**Given task**
Copy the listing below line for line, starting at its first line and ending with the line that has "o = m.build('metal_tab', MAT['steel']);" in it. Add nothing.

--------

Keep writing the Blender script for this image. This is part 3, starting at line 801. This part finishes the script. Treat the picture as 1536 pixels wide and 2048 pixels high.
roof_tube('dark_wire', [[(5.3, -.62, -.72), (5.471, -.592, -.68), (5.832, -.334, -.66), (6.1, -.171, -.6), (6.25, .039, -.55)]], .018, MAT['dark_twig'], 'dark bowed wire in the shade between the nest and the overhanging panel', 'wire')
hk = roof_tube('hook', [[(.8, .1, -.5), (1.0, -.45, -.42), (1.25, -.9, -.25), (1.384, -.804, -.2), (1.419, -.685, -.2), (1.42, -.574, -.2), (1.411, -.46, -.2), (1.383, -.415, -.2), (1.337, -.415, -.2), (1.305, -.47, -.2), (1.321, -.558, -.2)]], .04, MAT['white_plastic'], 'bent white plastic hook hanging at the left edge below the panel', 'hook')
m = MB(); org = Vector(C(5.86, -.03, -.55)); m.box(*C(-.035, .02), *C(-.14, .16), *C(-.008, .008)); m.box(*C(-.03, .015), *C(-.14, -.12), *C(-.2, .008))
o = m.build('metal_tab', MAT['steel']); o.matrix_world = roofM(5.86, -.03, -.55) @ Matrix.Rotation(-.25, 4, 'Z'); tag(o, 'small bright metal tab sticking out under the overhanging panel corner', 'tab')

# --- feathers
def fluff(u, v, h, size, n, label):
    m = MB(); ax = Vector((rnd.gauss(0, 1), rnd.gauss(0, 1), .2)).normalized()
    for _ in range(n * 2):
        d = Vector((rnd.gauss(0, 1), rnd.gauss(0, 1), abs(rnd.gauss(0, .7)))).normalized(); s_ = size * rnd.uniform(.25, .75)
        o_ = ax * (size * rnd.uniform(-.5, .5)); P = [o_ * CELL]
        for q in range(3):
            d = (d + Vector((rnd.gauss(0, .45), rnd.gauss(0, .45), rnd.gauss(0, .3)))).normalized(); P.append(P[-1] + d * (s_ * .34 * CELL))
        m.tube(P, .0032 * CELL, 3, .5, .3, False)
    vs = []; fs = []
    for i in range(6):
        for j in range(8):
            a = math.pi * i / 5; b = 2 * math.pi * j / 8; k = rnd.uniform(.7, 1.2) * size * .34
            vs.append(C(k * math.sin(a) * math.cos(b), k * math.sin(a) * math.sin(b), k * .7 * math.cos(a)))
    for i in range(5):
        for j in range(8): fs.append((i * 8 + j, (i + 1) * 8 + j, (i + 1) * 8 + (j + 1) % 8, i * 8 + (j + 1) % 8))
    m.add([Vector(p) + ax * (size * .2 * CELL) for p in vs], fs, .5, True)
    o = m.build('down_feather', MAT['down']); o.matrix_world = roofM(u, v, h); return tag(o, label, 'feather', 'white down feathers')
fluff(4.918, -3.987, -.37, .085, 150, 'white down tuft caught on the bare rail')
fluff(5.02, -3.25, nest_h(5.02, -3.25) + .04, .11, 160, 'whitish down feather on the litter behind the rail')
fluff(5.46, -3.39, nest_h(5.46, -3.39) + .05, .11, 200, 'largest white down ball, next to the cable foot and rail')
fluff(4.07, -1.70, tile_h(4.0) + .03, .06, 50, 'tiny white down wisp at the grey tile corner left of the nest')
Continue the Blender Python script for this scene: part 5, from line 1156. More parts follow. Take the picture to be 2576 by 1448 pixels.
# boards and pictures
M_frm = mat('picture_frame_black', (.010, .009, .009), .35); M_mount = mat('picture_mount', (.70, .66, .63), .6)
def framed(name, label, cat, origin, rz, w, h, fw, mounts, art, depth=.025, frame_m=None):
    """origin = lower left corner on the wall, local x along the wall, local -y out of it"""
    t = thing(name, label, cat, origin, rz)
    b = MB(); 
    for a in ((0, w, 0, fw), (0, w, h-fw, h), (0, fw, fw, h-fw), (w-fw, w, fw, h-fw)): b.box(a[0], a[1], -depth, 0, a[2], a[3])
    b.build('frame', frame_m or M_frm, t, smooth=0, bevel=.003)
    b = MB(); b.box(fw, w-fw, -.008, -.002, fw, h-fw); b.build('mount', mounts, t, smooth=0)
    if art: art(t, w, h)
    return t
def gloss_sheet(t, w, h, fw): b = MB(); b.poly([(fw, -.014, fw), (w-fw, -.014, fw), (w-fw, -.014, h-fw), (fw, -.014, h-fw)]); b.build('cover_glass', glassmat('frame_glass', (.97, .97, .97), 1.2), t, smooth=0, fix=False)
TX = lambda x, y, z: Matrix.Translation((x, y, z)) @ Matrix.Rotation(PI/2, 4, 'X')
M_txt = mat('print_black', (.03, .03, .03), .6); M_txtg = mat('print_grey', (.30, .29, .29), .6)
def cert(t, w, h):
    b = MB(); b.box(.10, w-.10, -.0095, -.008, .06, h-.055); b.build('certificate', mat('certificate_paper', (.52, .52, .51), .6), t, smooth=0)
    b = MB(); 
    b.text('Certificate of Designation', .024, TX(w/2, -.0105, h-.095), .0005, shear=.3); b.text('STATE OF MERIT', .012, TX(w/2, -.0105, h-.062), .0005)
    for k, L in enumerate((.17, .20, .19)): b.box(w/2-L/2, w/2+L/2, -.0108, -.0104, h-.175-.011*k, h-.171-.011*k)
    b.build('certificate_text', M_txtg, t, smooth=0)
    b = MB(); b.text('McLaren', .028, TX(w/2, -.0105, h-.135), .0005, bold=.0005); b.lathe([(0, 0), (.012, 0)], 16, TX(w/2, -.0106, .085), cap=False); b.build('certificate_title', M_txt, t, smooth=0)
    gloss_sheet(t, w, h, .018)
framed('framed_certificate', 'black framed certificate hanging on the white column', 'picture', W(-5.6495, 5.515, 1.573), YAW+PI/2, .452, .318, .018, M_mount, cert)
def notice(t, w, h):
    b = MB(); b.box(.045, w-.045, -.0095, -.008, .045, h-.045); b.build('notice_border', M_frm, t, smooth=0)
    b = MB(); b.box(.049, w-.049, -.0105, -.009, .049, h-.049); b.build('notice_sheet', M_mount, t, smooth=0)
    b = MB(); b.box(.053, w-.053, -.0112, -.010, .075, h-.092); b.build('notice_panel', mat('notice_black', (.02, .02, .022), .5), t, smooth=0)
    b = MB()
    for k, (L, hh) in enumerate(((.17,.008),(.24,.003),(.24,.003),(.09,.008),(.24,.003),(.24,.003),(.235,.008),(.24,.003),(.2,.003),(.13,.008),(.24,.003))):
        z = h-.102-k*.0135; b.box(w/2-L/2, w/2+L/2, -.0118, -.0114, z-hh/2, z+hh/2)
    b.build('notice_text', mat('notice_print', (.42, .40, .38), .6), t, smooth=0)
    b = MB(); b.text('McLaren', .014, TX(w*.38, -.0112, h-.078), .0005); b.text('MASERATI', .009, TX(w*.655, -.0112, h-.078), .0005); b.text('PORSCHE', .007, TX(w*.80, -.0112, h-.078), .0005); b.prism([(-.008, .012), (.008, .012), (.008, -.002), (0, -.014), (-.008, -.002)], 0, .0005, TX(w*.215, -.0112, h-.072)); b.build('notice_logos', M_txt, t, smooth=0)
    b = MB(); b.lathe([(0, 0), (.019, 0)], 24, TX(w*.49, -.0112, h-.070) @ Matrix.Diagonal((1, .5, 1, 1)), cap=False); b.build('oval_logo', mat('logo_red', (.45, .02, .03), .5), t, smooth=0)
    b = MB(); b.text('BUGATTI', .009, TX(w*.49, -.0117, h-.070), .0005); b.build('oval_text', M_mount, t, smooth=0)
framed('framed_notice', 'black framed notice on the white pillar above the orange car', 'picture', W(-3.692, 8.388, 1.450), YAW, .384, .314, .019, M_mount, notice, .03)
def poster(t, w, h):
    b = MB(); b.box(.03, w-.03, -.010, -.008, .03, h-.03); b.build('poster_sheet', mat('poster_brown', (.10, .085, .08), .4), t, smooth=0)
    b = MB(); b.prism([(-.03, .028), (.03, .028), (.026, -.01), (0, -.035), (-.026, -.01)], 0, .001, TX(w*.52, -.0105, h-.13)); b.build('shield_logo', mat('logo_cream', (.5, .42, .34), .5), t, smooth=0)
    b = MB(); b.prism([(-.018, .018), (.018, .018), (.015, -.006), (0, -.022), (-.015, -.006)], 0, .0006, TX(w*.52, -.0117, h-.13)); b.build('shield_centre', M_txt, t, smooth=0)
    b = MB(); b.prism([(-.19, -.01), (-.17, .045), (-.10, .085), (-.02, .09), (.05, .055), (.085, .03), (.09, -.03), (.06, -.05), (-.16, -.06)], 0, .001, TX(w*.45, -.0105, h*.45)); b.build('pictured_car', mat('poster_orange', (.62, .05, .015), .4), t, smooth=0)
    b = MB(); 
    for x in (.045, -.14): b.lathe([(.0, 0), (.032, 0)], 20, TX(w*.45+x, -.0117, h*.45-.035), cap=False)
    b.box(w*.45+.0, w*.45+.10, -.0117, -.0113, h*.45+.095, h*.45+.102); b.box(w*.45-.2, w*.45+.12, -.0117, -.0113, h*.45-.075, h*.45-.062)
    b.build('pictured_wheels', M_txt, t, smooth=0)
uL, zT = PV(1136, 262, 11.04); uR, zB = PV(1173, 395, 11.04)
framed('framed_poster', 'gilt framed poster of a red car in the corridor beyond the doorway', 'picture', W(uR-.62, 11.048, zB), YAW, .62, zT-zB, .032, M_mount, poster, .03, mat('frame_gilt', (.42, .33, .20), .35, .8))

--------

**Solution**
Keep writing the Blender script for this image. This is part 3, starting at line 801. This part finishes the script. Treat the picture as 1536 pixels wide and 2048 pixels high.
roof_tube('dark_wire', [[(5.3, -.62, -.72), (5.471, -.592, -.68), (5.832, -.334, -.66), (6.1, -.171, -.6), (6.25, .039, -.55)]], .018, MAT['dark_twig'], 'dark bowed wire in the shade between the nest and the overhanging panel', 'wire')
hk = roof_tube('hook', [[(.8, .1, -.5), (1.0, -.45, -.42), (1.25, -.9, -.25), (1.384, -.804, -.2), (1.419, -.685, -.2), (1.42, -.574, -.2), (1.411, -.46, -.2), (1.383, -.415, -.2), (1.337, -.415, -.2), (1.305, -.47, -.2), (1.321, -.558, -.2)]], .04, MAT['white_plastic'], 'bent white plastic hook hanging at the left edge below the panel', 'hook')
m = MB(); org = Vector(C(5.86, -.03, -.55)); m.box(*C(-.035, .02), *C(-.14, .16), *C(-.008, .008)); m.box(*C(-.03, .015), *C(-.14, -.12), *C(-.2, .008))
o = m.build('metal_tab', MAT['steel']); o.matrix_world = roofM(5.86, -.03, -.55) @ Matrix.Rotation(-.25, 4, 'Z'); tag(o, 'small bright metal tab sticking out under the overhanging panel corner', 'tab')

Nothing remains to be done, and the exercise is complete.